In Europe, Elites Create the Atmosphere That Allows Popular Anti-Semitism to Grow

The furor over the ‘quenelle’ salute mirrors the refusal of Olympic officials to commemorate murdered Israeli athletes

By Deborah E. Lipstadt for Tablet Magazine

QuenelleOver the past few years, I have repeatedly been approached by a broad array of Jews worried about developments in Europe. They have pointed to anti-Israel protests, shootings, and the rising tide of extreme religious identification among young Muslims born and raised in the West; some worried over rumors, all false, that Britain had banned the teaching of the Holocaust. All asked, “Is this 1939 redux? Is it over—once again—for European Jews?” Recognizing their genuine fears, I have tried not to scoff, instead reassuring each that, while some of what we see is indeed disturbing, analogies to the years preceding the Holocaust are way out of line—and historically invalid, since the Holocaust was a unique episode in both human and Jewish history.

Yet some recent developments have left me unsettled. This week, a French soccer player named Nicolas Anelka sparked a firestorm by publicly giving the quenelle salute—a sort of reverse of the Nazi Sieg Heil, in which one stiffly extends the right hand towards the ground and with the left hand touches the right shoulder—after scoring a goal during a match. Created by Dieudonné M’bala M’bala, a French comedian who has been repeatedly condemned and fined by French courts for his anti-Semitic remarks, it has quietly become a phenomenon in the past year: The Internet is festooned with pictures of people making the gesture. It’s been used by athletes in France, the United Kingdom, and even the United States, where San Antonio Spurs guard Tony Parker gave a public apology earlier this week after a photograph surfaced of him making the gesture with Dieudonné.

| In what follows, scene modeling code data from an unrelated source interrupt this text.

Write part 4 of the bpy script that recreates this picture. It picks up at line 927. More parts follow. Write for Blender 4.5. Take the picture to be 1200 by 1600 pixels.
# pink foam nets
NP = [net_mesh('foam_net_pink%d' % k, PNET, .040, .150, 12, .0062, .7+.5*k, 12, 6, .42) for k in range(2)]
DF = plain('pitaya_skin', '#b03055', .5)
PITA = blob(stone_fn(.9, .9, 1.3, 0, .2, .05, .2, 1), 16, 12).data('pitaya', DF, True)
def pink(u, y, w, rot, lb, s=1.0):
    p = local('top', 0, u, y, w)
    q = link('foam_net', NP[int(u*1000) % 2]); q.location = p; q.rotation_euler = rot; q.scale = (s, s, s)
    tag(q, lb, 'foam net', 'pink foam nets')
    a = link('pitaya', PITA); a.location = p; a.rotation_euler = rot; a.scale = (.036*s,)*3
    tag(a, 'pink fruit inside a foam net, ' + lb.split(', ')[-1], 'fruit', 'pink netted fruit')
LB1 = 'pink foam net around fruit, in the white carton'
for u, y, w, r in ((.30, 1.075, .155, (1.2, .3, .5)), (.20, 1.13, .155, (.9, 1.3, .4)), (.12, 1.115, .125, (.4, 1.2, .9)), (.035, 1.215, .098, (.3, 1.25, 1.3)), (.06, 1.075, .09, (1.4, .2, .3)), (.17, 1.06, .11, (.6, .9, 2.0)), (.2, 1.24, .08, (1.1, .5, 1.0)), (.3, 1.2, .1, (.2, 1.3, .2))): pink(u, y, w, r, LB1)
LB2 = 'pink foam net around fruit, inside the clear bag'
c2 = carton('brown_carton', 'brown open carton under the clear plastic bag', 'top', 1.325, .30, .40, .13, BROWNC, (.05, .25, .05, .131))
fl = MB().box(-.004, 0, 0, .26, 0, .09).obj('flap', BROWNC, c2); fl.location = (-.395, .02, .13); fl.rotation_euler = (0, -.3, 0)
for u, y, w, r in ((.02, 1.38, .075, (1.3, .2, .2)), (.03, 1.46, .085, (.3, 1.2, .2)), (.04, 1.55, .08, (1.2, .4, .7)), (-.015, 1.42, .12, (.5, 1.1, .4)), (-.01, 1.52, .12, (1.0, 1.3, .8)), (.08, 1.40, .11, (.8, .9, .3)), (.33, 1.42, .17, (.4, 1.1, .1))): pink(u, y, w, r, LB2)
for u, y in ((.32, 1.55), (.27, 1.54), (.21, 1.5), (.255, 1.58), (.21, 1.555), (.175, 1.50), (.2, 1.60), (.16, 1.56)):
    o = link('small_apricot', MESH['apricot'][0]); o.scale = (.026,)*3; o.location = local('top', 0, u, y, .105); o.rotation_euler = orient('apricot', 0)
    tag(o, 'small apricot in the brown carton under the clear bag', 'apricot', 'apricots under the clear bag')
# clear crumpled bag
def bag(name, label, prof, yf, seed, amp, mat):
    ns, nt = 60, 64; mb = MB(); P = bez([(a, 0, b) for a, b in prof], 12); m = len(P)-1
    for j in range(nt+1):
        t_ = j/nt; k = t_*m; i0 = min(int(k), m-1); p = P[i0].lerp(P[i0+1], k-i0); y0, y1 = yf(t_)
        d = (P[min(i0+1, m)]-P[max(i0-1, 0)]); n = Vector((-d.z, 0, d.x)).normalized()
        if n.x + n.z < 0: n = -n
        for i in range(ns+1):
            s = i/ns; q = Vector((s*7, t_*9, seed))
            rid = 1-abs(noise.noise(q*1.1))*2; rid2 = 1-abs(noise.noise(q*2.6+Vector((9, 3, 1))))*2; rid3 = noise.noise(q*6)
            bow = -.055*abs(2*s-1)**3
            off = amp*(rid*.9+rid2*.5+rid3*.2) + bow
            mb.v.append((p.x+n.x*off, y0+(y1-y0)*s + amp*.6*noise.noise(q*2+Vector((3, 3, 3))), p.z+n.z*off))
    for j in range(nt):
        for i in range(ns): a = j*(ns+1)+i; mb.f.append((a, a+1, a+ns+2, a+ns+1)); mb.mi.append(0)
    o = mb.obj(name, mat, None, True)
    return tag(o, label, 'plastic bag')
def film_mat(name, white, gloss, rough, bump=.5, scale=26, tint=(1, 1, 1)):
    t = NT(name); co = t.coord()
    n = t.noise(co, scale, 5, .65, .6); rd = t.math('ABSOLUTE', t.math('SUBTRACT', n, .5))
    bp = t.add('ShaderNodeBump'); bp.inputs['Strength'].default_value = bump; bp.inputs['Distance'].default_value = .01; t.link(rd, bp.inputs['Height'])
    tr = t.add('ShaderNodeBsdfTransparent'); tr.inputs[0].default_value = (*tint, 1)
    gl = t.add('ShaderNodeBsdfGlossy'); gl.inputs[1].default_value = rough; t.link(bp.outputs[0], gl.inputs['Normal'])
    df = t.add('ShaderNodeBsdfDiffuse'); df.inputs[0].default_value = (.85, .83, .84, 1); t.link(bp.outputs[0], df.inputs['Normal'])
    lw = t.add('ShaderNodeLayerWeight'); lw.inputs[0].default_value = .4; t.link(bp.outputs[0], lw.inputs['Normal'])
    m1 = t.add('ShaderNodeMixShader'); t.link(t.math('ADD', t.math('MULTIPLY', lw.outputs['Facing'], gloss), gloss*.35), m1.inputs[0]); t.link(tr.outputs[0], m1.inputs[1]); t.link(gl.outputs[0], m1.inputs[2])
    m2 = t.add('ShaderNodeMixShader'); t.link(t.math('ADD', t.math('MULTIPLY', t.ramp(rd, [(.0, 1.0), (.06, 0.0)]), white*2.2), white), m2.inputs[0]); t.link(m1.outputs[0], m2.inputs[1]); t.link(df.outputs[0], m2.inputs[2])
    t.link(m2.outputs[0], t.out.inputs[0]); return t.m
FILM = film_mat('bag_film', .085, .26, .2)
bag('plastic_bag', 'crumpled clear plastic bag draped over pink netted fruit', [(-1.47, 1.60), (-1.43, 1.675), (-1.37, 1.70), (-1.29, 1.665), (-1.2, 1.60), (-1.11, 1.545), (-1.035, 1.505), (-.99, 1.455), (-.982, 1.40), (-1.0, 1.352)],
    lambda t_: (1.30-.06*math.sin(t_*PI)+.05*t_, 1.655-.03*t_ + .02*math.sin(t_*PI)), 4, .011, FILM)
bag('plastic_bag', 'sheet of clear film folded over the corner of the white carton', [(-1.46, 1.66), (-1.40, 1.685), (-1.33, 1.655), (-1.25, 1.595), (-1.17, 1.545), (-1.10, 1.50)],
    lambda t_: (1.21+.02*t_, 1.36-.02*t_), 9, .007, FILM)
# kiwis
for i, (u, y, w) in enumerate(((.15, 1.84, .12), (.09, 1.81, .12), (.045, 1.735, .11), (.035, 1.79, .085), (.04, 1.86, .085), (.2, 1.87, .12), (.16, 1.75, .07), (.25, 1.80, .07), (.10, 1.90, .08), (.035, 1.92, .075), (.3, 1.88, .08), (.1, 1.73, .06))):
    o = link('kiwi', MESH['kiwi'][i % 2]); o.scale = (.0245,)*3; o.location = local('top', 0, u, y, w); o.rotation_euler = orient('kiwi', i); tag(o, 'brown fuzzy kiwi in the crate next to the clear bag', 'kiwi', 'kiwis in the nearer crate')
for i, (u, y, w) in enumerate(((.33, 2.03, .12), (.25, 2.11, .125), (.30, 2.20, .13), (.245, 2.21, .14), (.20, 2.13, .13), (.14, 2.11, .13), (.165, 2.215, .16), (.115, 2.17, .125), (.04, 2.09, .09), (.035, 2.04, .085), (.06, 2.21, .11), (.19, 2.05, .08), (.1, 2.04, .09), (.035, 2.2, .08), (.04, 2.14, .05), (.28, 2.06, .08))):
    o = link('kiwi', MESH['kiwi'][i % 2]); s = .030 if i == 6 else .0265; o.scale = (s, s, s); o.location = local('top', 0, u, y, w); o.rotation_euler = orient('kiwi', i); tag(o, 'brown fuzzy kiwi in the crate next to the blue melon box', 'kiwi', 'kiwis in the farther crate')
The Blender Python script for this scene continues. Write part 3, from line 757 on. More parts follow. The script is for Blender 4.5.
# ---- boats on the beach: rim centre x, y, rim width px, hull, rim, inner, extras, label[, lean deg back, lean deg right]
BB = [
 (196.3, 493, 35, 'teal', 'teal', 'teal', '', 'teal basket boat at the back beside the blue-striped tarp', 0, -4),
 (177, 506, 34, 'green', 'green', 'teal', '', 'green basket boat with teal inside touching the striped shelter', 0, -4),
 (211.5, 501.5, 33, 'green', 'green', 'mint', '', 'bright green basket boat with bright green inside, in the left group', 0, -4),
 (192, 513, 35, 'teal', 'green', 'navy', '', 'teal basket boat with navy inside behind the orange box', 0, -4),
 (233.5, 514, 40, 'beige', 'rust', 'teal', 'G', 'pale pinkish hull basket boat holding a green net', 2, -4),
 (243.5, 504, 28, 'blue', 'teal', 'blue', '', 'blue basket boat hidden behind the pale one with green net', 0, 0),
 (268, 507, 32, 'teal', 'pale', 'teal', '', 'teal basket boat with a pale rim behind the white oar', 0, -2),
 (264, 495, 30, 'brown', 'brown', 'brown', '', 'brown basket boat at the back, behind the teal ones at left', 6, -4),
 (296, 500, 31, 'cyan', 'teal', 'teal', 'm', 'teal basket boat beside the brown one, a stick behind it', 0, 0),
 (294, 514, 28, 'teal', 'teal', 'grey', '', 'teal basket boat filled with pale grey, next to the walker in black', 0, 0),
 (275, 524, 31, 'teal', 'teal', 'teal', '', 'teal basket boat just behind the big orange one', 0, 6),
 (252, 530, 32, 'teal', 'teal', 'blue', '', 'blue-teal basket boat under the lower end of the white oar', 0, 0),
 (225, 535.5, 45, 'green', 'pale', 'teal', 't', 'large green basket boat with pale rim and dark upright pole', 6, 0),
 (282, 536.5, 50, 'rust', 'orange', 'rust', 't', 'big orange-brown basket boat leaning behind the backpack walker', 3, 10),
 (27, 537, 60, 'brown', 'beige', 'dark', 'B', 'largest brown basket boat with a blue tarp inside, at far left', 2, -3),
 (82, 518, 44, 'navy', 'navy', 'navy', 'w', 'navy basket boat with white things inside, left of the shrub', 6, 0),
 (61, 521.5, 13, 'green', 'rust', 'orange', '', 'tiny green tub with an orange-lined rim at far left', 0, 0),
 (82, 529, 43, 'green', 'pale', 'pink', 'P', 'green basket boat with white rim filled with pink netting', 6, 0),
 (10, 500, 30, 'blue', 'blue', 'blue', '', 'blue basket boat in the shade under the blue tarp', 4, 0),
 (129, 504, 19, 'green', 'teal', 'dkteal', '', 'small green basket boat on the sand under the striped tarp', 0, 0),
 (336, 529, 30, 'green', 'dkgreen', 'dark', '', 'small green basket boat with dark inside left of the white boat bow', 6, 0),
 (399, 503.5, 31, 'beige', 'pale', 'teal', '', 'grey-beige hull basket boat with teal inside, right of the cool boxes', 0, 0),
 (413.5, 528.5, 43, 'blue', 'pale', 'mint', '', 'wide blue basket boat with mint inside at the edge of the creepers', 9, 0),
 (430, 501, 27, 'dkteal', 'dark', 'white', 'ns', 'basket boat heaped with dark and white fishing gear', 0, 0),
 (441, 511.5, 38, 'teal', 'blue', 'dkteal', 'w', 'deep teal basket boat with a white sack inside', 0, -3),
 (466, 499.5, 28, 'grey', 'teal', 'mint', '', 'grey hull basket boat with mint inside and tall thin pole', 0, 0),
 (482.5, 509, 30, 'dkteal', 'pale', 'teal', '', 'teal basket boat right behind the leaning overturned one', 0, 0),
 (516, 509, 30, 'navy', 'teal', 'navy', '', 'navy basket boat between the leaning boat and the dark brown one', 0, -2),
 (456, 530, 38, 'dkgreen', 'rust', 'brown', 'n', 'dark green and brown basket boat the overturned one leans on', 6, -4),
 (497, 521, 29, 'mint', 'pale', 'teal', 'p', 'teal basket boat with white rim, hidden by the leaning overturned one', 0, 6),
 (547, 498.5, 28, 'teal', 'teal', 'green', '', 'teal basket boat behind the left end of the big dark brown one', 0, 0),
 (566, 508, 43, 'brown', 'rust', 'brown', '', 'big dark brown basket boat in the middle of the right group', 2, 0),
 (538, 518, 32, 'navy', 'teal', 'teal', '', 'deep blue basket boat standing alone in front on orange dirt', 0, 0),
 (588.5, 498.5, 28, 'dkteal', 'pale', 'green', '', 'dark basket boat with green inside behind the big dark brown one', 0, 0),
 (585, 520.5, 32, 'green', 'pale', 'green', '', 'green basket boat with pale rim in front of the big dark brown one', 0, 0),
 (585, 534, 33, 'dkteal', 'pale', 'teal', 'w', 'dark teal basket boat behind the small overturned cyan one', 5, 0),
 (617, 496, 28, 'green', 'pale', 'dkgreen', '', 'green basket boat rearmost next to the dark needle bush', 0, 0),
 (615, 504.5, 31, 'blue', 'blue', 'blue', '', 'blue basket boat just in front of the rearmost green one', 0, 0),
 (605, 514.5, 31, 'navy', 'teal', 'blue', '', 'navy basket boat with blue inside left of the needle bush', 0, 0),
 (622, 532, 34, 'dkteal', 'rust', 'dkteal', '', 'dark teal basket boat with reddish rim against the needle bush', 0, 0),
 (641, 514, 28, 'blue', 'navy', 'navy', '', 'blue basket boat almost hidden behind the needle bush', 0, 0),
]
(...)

Dieudonné, who is friendly with longtime National Front leader Jean Marie Le Pen, has openly expressed his contempt for Jews, support for former Iranian President Mahmoud Ahmadinejad, and the belief that the Holocaust was a hoax. He has invited renowned Holocaust denier Robert Faurisson to appear on his show. Because Holocaust denial is a crime in France, where the comedian is based, he speaks of the “Shoananas”—a play on the words “Shoah” and “ananas,” or pineapple. One can’t be charged for poking fun at a putatively meaningless word.